**Task brief:**
Copy out all the data, word for word.

========================================

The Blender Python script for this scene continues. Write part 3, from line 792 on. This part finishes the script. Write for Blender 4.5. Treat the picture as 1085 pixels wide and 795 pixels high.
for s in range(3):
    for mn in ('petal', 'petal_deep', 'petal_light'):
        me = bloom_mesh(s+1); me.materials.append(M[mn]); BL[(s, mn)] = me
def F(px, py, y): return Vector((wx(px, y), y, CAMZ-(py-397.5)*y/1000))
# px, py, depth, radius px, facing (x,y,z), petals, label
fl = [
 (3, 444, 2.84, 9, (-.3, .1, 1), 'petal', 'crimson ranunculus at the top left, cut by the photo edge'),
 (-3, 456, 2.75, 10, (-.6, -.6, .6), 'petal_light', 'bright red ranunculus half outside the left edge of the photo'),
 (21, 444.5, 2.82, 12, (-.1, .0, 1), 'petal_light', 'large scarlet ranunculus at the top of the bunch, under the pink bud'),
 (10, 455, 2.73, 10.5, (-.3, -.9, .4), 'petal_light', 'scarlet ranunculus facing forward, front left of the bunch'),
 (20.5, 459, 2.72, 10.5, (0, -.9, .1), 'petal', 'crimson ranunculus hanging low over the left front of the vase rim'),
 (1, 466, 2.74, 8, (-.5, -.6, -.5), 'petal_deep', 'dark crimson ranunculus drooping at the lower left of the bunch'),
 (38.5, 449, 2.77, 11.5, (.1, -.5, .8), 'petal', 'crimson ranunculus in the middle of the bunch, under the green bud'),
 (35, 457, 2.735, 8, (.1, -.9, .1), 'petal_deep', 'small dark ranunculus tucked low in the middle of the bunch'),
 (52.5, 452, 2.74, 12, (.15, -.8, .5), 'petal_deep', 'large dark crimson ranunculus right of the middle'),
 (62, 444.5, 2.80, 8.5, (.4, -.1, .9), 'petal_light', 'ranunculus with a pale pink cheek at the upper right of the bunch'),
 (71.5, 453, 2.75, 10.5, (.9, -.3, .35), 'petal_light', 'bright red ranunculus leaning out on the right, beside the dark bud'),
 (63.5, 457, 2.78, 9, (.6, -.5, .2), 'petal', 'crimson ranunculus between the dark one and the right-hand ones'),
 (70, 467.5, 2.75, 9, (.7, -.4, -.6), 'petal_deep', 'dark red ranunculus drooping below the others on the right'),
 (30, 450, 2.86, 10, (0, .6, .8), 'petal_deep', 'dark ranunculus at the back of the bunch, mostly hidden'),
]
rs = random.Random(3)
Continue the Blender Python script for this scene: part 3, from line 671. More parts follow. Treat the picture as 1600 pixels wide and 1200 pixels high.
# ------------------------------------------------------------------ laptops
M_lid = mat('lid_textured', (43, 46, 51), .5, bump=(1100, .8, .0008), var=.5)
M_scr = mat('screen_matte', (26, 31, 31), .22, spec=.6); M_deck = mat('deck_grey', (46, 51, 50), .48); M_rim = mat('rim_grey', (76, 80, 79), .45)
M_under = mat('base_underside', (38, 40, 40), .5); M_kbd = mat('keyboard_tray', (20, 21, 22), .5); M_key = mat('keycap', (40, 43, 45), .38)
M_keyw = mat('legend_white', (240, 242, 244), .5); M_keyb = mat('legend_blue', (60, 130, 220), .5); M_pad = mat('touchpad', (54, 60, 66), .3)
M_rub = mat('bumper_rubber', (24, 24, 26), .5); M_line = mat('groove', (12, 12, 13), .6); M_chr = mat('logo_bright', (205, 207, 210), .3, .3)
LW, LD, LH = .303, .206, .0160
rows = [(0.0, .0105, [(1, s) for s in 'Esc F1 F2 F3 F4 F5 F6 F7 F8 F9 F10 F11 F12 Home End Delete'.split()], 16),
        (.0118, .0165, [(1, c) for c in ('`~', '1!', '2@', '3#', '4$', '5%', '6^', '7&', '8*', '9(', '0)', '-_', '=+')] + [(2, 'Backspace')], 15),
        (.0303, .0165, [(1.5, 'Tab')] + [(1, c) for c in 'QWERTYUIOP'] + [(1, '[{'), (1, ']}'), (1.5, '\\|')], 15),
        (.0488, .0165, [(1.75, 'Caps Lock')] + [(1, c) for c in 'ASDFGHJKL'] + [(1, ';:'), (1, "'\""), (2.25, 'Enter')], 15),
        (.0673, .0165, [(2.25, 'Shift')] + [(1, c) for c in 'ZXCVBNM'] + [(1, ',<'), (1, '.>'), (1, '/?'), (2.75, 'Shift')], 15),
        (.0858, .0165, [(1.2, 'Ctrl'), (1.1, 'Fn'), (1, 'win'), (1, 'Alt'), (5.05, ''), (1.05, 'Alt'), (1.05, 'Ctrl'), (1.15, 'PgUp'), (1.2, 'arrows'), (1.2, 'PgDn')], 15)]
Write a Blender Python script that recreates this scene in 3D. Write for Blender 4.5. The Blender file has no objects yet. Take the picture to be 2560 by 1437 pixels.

========================================

**Solution to the exercise:**
The Blender Python script for this scene continues. Write part 3, from line 792 on. This part finishes the script. Write for Blender 4.5. Treat the picture as 1085 pixels wide and 795 pixels high.
for s in range(3):
    for mn in ('petal', 'petal_deep', 'petal_light'):
        me = bloom_mesh(s+1); me.materials.append(M[mn]); BL[(s, mn)] = me
def F(px, py, y): return Vector((wx(px, y), y, CAMZ-(py-397.5)*y/1000))
# px, py, depth, radius px, facing (x,y,z), petals, label
fl = [
 (3, 444, 2.84, 9, (-.3, .1, 1), 'petal', 'crimson ranunculus at the top left, cut by the photo edge'),
 (-3, 456, 2.75, 10, (-.6, -.6, .6), 'petal_light', 'bright red ranunculus half outside the left edge of the photo'),
 (21, 444.5, 2.82, 12, (-.1, .0, 1), 'petal_light', 'large scarlet ranunculus at the top of the bunch, under the pink bud'),
 (10, 455, 2.73, 10.5, (-.3, -.9, .4), 'petal_light', 'scarlet ranunculus facing forward, front left of the bunch'),
 (20.5, 459, 2.72, 10.5, (0, -.9, .1), 'petal', 'crimson ranunculus hanging low over the left front of the vase rim'),
 (1, 466, 2.74, 8, (-.5, -.6, -.5), 'petal_deep', 'dark crimson ranunculus drooping at the lower left of the bunch'),
 (38.5, 449, 2.77, 11.5, (.1, -.5, .8), 'petal', 'crimson ranunculus in the middle of the bunch, under the green bud'),
 (35, 457, 2.735, 8, (.1, -.9, .1), 'petal_deep', 'small dark ranunculus tucked low in the middle of the bunch'),
 (52.5, 452, 2.74, 12, (.15, -.8, .5), 'petal_deep', 'large dark crimson ranunculus right of the middle'),
 (62, 444.5, 2.80, 8.5, (.4, -.1, .9), 'petal_light', 'ranunculus with a pale pink cheek at the upper right of the bunch'),
 (71.5, 453, 2.75, 10.5, (.9, -.3, .35), 'petal_light', 'bright red ranunculus leaning out on the right, beside the dark bud'),
 (63.5, 457, 2.78, 9, (.6, -.5, .2), 'petal', 'crimson ranunculus between the dark one and the right-hand ones'),
 (70, 467.5, 2.75, 9, (.7, -.4, -.6), 'petal_deep', 'dark red ranunculus drooping below the others on the right'),
 (30, 450, 2.86, 10, (0, .6, .8), 'petal_deep', 'dark ranunculus at the back of the bunch, mostly hidden'),
]
rs = random.Random(3)
Continue the Blender Python script for this scene: part 3, from line 671. More parts follow. Treat the picture as 1600 pixels wide and 1200 pixels high.
# ------------------------------------------------------------------ laptops
M_lid = mat('lid_textured', (43, 46, 51), .5, bump=(1100, .8, .0008), var=.5)
M_scr = mat('screen_matte', (26, 31, 31), .22, spec=.6); M_deck = mat('deck_grey', (46, 51, 50), .48); M_rim = mat('rim_grey', (76, 80, 79), .45)
M_under = mat('base_underside', (38, 40, 40), .5); M_kbd = mat('keyboard_tray', (20, 21, 22), .5); M_key = mat('keycap', (40, 43, 45), .38)
M_keyw = mat('legend_white', (240, 242, 244), .5); M_keyb = mat('legend_blue', (60, 130, 220), .5); M_pad = mat('touchpad', (54, 60, 66), .3)
M_rub = mat('bumper_rubber', (24, 24, 26), .5); M_line = mat('groove', (12, 12, 13), .6); M_chr = mat('logo_bright', (205, 207, 210), .3, .3)
LW, LD, LH = .303, .206, .0160
rows = [(0.0, .0105, [(1, s) for s in 'Esc F1 F2 F3 F4 F5 F6 F7 F8 F9 F10 F11 F12 Home End Delete'.split()], 16),
        (.0118, .0165, [(1, c) for c in ('`~', '1!', '2@', '3#', '4$', '5%', '6^', '7&', '8*', '9(', '0)', '-_', '=+')] + [(2, 'Backspace')], 15),
        (.0303, .0165, [(1.5, 'Tab')] + [(1, c) for c in 'QWERTYUIOP'] + [(1, '[{'), (1, ']}'), (1.5, '\\|')], 15),
        (.0488, .0165, [(1.75, 'Caps Lock')] + [(1, c) for c in 'ASDFGHJKL'] + [(1, ';:'), (1, "'\""), (2.25, 'Enter')], 15),
        (.0673, .0165, [(2.25, 'Shift')] + [(1, c) for c in 'ZXCVBNM'] + [(1, ',<'), (1, '.>'), (1, '/?'), (2.75, 'Shift')], 15),
        (.0858, .0165, [(1.2, 'Ctrl'), (1.1, 'Fn'), (1, 'win'), (1, 'Alt'), (5.05, ''), (1.05, 'Alt'), (1.05, 'Ctrl'), (1.15, 'PgUp'), (1.2, 'arrows'), (1.2, 'PgDn')], 15)]
Write a Blender Python script that recreates this scene in 3D. Write for Blender 4.5. The Blender file has no objects yet. Take the picture to be 2560 by 1437 pixels.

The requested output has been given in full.